■ Work to do:
Print exactly the lines from the first one down to the line that contains "from mathutils import", both included, and skip the pictures.

■ Supplied information:
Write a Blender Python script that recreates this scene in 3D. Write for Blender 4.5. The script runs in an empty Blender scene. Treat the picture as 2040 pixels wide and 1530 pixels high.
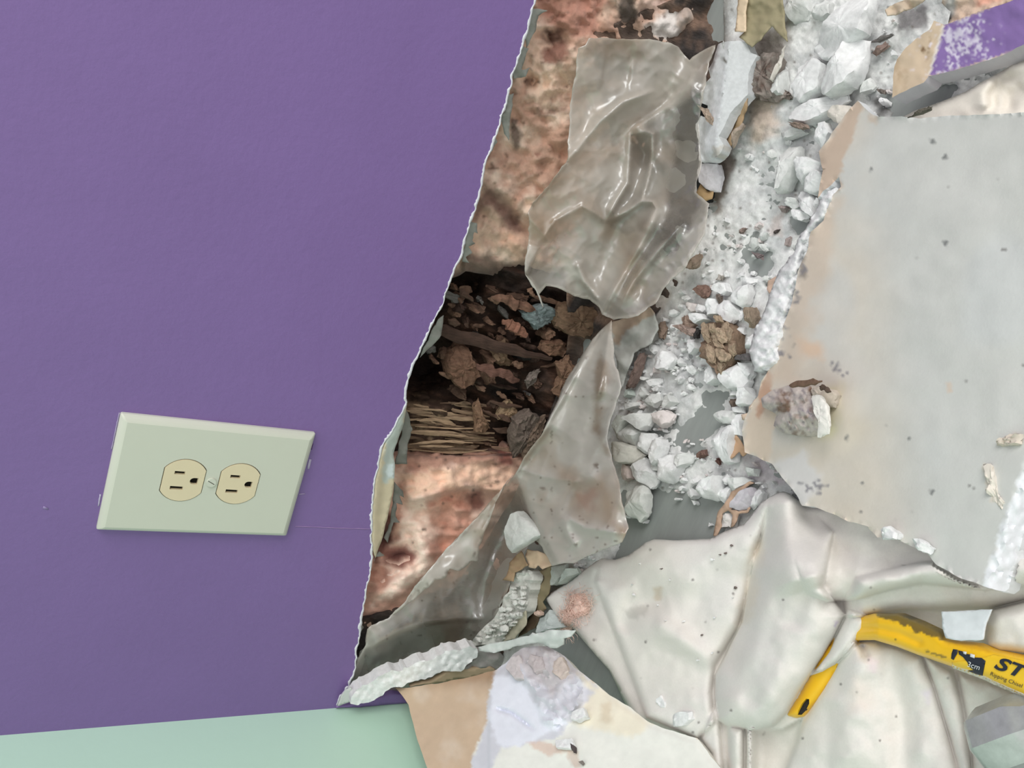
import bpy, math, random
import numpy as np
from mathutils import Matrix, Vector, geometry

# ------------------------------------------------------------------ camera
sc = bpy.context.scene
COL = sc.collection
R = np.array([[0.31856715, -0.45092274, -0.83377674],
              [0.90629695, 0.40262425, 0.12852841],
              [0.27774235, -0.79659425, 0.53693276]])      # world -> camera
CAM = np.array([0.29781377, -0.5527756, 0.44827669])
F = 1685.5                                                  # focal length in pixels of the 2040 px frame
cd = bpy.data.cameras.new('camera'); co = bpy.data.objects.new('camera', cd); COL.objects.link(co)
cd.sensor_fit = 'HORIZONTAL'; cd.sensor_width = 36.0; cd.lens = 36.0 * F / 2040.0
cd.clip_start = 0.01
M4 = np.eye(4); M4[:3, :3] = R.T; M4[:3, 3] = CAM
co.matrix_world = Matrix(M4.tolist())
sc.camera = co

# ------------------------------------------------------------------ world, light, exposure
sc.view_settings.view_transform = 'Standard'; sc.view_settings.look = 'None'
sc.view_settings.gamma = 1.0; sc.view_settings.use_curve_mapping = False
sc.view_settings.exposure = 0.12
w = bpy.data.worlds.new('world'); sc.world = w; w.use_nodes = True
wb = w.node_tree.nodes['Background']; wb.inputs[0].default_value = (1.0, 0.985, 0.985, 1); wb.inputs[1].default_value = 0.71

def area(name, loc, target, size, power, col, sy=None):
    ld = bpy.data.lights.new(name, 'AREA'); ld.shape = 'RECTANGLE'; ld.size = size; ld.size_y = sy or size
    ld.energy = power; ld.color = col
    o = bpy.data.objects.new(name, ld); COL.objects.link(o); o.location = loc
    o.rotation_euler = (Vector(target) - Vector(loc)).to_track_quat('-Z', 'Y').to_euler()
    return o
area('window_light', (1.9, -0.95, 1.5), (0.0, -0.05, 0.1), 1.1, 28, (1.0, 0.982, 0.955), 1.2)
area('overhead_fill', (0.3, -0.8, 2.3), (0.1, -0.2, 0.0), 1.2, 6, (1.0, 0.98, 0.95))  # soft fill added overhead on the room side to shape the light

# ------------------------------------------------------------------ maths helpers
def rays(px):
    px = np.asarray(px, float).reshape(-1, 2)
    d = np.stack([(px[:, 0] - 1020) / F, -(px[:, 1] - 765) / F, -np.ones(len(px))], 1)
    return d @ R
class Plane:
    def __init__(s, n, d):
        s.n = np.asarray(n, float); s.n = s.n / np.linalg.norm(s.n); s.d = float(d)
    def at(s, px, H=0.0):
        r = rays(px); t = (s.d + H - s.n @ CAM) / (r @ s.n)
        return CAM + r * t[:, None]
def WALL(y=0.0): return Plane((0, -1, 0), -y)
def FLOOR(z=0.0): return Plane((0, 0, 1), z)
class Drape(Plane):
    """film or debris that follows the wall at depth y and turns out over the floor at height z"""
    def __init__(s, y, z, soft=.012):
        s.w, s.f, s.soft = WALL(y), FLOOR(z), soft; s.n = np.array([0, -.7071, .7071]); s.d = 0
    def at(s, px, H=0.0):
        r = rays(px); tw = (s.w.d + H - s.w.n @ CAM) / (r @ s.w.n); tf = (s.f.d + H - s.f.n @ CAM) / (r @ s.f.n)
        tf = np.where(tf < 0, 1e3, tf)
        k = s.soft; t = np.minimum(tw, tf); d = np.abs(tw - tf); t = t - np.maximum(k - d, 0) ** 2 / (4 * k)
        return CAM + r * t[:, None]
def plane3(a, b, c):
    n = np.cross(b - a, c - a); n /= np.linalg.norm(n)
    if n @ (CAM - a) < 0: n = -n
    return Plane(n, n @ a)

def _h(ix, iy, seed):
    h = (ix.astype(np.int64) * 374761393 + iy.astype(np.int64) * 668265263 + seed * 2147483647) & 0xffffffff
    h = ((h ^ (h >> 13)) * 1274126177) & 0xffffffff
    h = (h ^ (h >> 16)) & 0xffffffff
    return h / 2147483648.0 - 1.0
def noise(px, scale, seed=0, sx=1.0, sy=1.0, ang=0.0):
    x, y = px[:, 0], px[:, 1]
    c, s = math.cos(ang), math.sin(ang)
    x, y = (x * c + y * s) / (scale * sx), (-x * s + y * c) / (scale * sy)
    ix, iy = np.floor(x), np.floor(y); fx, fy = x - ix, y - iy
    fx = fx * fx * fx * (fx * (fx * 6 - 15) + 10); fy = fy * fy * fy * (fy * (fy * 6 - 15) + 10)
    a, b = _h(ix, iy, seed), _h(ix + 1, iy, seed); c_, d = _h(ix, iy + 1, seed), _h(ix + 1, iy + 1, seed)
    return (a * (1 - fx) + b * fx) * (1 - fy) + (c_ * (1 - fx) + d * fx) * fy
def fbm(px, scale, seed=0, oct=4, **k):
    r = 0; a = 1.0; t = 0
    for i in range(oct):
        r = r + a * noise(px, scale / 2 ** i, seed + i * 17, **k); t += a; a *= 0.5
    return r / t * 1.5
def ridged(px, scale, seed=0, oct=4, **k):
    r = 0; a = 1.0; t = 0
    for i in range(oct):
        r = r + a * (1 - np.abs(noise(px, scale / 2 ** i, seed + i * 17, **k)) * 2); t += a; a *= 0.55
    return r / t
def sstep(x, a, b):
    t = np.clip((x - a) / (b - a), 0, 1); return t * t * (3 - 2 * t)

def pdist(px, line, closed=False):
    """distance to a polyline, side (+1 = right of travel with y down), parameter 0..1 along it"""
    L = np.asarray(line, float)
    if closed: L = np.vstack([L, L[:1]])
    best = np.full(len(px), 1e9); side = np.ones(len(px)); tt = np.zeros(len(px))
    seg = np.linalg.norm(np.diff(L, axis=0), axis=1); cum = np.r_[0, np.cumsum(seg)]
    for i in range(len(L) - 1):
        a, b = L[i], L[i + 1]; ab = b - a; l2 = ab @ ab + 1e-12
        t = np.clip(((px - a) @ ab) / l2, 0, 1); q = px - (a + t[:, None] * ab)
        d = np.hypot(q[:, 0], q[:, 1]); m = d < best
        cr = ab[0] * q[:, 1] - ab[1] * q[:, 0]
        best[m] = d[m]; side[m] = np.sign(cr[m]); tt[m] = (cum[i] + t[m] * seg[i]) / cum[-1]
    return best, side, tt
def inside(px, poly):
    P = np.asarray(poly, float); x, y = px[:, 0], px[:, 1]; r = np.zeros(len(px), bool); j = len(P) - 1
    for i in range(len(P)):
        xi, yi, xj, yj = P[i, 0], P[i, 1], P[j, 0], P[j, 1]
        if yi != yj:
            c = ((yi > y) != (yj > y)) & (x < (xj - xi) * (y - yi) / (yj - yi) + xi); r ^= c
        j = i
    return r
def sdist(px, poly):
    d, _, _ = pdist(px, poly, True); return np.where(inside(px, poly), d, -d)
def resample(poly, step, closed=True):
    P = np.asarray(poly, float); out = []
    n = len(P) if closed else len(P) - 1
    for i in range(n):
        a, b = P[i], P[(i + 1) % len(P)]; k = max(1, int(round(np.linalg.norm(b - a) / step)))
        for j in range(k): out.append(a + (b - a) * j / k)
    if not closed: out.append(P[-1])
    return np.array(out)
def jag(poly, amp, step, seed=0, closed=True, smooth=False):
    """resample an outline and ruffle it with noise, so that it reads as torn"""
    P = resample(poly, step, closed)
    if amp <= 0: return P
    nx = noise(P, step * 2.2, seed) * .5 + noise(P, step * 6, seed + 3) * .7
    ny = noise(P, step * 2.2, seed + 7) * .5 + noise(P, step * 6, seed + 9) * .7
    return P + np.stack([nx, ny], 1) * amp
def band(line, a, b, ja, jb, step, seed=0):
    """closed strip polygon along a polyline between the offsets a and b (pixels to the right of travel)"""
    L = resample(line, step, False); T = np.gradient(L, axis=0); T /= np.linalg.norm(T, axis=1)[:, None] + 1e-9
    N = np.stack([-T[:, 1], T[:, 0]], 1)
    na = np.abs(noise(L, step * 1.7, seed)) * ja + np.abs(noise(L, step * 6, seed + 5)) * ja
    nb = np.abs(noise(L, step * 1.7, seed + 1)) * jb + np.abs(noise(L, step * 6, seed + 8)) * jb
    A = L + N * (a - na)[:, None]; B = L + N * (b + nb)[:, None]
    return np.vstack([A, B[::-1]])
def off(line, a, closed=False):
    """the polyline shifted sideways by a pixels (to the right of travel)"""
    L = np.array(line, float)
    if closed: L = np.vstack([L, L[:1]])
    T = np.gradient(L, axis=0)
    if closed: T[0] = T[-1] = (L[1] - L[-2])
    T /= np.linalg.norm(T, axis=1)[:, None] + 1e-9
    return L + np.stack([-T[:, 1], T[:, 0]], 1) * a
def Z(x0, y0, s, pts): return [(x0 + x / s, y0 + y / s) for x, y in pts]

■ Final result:
Write a Blender Python script that recreates this scene in 3D. Write for Blender 4.5. The script runs in an empty Blender scene. Treat the picture as 2040 pixels wide and 1530 pixels high.
import bpy, math, random
import numpy as np
from mathutils import Matrix, Vector, geometry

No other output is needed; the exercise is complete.